Como enérgica reação a este ponto de vista, os partidários da política de contraforça também souberam, com reconhecida habilidade, desferir um verdadeiro contra-ataque a este tipo de filosofia sociológica, impondo, por fim, uma doutrina que legitimava, em última instância, as ações interventivas que se vislumbravam à época.

“A crença de que os Estados Unidos não podem agir mal em nome dos valores da liberdade e da democracia é, evidentemente, tão errôneo no exterior como é nos EUA. Mas também é errônea a crença – mais prevalecente nos círculos intelectuais dos EUA nos anos 70 – de que os Estados Unidos não poderiam nunca agir bem em nome desses valores. É muito mais provável que o poder dos EUA seja empregado em nome de tais valores do que o poder de qualquer outra Nação importante” (SAMUEL P.  HUNTINGTON).

Essa nova fase, indiscutivelmente, melhorou a auto-estima da Nação norte-americana, permitindo, por efeito, a restauração da projeção do poderio (e da soberania) estadunidense no cenário internacional.

“(...) Este novo começo é uma renascença nacional” (Pres. RONALD REAGAN).

“Este notável desempenho deu forma ao desafio que enfrentamos hoje de administrar sabiamente as forças desencadeadas pelo próprio dinamismo. Os Estados Unidos, por seu lado, encontram-se atualmente restaurando o seu próprio dinamismo (...) O presidente REAGAN descreveu este novo começo com uma renascença nacional. Os Estados Unidos vibram com um renovado sentimento de determinação nacional e de liderança internacional” (T. O. ENDERS).

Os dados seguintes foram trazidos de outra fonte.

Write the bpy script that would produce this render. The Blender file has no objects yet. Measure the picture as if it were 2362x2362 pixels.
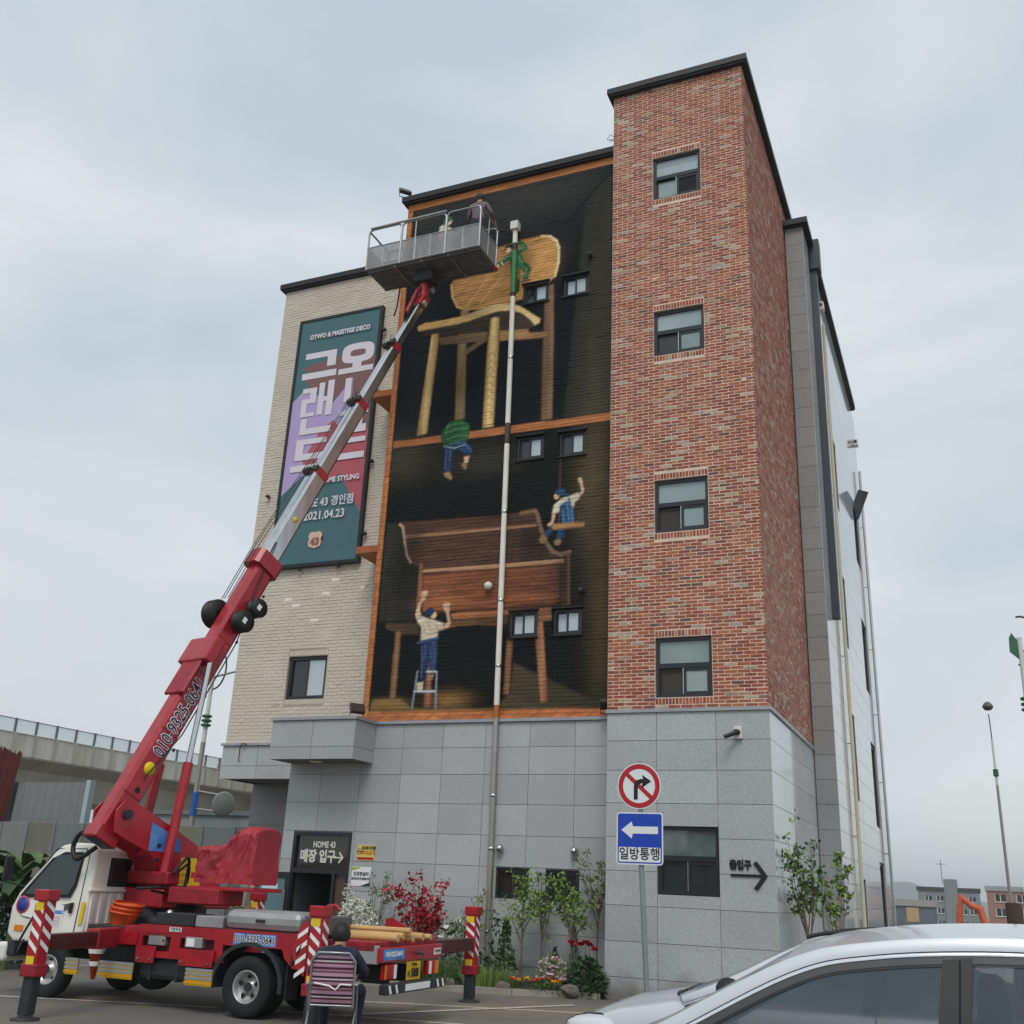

Mais do que isso, contudo, viabilizou o almejado retorno dos EUA à confortável situação de potência hegemônica única num novo contexto de mundo monopolar.

 

“As principais prioridades dos Estados Unidos em matéria de política externa têm três componentes essenciais: a firmeza,  a credibilidade e o equilíbrio” (Gen. ALEXANDER HAIG).

 

(Neste aspecto  particular é forçoso concluir, em absoluta sintonia com a posição de vários estudiosos, que, diferentemente de algumas sínteses analíticas mais conhecidas, o resultado não satisfatório do envolvimento dos EUA na Coréia (1950/53) e no Vietnã (1964/75), como bem assim da URSS no Afeganistão (1979/85), decorreu quase que exclusivamente da confrontação bipolar indireta (posto que as superpotências da época armavam de forma maciça os contentores diretos do conflito) e não propriamente de uma pretensa força mora1 ou  espiritual de determinação dos povos envolvidos. No Vietnã, em particular, não obstante a visão romântica da impotência do gigante norte-americano vis-à-vis com as espetaculares táticas guerrilheiras, é fato que se não fosse o fornecimento contínuo e maciço de armas soviéticas e chinesas (nunca é demais lembrar que o Vietnã do norte possuía, à época dos fatos, a maior defesa antiaérea de mísseis do mundo fornecida e instalada pelos soviéticos), não teria ocorrido, durante praticamente toda a extensão temporal do episódio, o chamado “empate técnico” que tornou refém tanto o Vietnã do Norte como o seu equivalente do Sul. Aliás, essa conclusão é facilmente comprovada na análise do conflito coreano, no qual as tropas da ONU, lideradas pelo Gen. MacARTHUR, em apenas três meses reconquistaram a península invadida, somente caracterizando o denominado “empate técnico” com a entrada da China (com apoio técnico e bélico da URSS) através de tropas “voluntárias”.

O mesmo aconteceu com os soviéticos no conflito do Afeganistão, considerando que os EUA não mediram esforços em armar e treinar (inclusive contratando mercenários), os adversários da URSS, na oportunidade.

Por outro lado, sem a confrontação de uma superpotência militar, o conflito do Golfo Pérsico (1990) transcorreu sem maiores problemas para os EUA e seus aliados, mesmo considerando a envergadura do exército de SADDAM HUSSEIN (com mais de um milhão de homens), reputado um dos maiores do mundo, à época dos fatos).